> **Required work**: Return verbatim everything from the first line through the line that contains "2.3, ZC-0.01), 'cream_edge'))", and stop there.

> **Records to process**:
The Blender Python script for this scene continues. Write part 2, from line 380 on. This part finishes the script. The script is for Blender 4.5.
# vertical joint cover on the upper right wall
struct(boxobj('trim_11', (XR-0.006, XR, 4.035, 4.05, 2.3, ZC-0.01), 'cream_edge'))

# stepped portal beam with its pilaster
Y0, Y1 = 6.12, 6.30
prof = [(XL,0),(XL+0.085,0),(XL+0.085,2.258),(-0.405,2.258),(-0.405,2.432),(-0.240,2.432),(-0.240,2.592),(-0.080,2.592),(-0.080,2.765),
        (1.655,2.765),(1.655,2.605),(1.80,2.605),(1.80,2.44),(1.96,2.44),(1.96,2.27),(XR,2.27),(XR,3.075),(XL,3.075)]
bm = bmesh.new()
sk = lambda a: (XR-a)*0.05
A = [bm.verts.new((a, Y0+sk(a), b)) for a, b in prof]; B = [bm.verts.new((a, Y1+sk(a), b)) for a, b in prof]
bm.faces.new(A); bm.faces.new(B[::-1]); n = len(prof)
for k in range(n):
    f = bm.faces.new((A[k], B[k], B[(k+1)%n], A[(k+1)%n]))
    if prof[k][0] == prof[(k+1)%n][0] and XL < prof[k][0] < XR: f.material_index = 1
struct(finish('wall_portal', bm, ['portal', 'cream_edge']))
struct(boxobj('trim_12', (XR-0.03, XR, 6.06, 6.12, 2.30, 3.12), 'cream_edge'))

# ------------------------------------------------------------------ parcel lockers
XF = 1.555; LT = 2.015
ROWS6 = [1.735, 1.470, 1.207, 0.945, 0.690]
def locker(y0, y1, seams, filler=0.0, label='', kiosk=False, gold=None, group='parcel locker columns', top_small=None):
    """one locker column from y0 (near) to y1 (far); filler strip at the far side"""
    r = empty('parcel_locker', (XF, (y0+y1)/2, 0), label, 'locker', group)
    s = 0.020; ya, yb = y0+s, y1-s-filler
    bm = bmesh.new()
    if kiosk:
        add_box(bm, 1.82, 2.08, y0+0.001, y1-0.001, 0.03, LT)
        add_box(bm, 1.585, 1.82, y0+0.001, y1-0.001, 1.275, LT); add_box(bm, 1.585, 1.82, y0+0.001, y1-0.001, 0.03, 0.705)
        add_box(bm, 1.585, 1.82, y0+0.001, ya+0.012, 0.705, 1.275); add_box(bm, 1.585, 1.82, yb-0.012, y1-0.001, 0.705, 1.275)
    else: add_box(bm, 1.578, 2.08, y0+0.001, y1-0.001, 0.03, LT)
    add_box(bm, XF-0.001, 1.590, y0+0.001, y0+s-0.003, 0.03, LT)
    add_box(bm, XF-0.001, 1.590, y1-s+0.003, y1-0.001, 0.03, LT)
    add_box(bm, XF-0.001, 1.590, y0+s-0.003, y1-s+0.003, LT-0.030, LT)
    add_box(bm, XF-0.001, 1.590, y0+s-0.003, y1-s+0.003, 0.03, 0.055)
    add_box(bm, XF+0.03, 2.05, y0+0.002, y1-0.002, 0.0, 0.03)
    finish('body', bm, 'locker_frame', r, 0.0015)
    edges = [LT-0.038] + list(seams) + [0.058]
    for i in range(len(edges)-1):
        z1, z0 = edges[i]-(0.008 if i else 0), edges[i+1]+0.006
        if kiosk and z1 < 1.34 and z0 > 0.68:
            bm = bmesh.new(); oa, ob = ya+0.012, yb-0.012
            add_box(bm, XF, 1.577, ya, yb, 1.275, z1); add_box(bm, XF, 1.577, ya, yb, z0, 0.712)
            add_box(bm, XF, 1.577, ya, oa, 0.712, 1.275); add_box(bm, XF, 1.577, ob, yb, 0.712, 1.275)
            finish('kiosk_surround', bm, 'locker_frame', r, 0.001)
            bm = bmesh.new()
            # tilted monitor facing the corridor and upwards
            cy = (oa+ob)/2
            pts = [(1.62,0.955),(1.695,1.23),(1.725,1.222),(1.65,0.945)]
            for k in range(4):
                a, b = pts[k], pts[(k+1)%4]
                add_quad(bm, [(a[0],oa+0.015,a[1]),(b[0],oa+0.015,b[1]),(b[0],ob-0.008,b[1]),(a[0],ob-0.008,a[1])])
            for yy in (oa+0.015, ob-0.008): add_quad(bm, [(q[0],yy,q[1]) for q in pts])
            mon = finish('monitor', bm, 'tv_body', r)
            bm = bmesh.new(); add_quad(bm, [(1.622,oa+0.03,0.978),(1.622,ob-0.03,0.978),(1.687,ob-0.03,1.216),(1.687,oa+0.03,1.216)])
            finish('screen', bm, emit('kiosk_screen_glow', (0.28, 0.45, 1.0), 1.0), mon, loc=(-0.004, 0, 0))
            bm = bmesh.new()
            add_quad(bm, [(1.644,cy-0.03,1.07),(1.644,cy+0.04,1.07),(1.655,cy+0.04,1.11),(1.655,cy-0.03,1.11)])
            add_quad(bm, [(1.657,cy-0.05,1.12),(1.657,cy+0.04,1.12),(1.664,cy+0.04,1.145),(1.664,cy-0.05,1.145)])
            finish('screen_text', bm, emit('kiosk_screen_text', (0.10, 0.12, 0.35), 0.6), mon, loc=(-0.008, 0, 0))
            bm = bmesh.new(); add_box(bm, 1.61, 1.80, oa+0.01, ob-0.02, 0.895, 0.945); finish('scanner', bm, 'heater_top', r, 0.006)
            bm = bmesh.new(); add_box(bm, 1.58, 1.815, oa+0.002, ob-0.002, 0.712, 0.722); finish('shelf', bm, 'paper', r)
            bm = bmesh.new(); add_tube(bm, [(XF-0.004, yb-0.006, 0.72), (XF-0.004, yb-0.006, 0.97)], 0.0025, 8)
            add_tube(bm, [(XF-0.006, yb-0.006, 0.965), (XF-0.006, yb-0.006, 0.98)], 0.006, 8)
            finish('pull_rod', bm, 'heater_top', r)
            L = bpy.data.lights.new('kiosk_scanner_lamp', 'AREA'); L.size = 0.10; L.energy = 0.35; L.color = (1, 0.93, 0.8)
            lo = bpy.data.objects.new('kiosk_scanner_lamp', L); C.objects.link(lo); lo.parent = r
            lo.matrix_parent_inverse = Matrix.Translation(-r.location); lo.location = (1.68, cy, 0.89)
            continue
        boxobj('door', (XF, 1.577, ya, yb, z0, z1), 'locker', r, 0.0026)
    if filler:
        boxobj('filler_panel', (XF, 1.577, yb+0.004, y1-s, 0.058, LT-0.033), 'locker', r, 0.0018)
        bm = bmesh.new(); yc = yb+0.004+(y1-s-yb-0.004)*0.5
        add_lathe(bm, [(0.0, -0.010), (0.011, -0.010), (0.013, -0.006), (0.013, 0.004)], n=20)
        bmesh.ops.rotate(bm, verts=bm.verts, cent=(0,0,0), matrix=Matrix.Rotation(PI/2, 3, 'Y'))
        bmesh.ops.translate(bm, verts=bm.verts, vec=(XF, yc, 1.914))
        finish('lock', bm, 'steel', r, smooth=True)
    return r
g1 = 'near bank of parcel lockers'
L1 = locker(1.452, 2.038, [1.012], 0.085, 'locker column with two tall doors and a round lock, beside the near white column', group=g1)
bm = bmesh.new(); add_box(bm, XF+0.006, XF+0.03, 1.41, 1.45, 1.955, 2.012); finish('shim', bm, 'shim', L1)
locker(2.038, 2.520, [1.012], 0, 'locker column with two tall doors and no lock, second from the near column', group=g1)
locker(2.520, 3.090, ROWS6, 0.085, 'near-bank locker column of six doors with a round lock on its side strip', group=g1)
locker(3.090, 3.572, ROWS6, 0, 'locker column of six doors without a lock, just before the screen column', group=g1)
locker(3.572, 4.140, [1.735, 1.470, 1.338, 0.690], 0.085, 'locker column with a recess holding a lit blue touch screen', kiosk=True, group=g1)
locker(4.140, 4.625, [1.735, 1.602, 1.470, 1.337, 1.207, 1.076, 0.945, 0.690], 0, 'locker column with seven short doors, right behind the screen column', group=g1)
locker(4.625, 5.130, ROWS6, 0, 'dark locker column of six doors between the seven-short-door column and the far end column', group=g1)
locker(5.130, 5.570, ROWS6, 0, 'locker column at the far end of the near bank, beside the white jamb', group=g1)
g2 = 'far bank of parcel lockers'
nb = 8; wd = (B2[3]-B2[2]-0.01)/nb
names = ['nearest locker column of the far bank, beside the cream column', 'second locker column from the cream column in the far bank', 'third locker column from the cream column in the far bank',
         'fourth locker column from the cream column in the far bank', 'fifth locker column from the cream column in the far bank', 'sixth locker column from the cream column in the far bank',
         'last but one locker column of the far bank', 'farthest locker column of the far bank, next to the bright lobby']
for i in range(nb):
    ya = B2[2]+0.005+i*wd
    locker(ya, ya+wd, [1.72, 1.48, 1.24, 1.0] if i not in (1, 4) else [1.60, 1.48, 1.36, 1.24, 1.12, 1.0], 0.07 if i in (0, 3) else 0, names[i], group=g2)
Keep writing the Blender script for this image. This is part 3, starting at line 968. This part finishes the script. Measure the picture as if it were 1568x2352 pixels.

> **Exercise response**:
The Blender Python script for this scene continues. Write part 2, from line 380 on. This part finishes the script. The script is for Blender 4.5.
# vertical joint cover on the upper right wall
struct(boxobj('trim_11', (XR-0.006, XR, 4.035, 4.05, 2.3, ZC-0.01), 'cream_edge'))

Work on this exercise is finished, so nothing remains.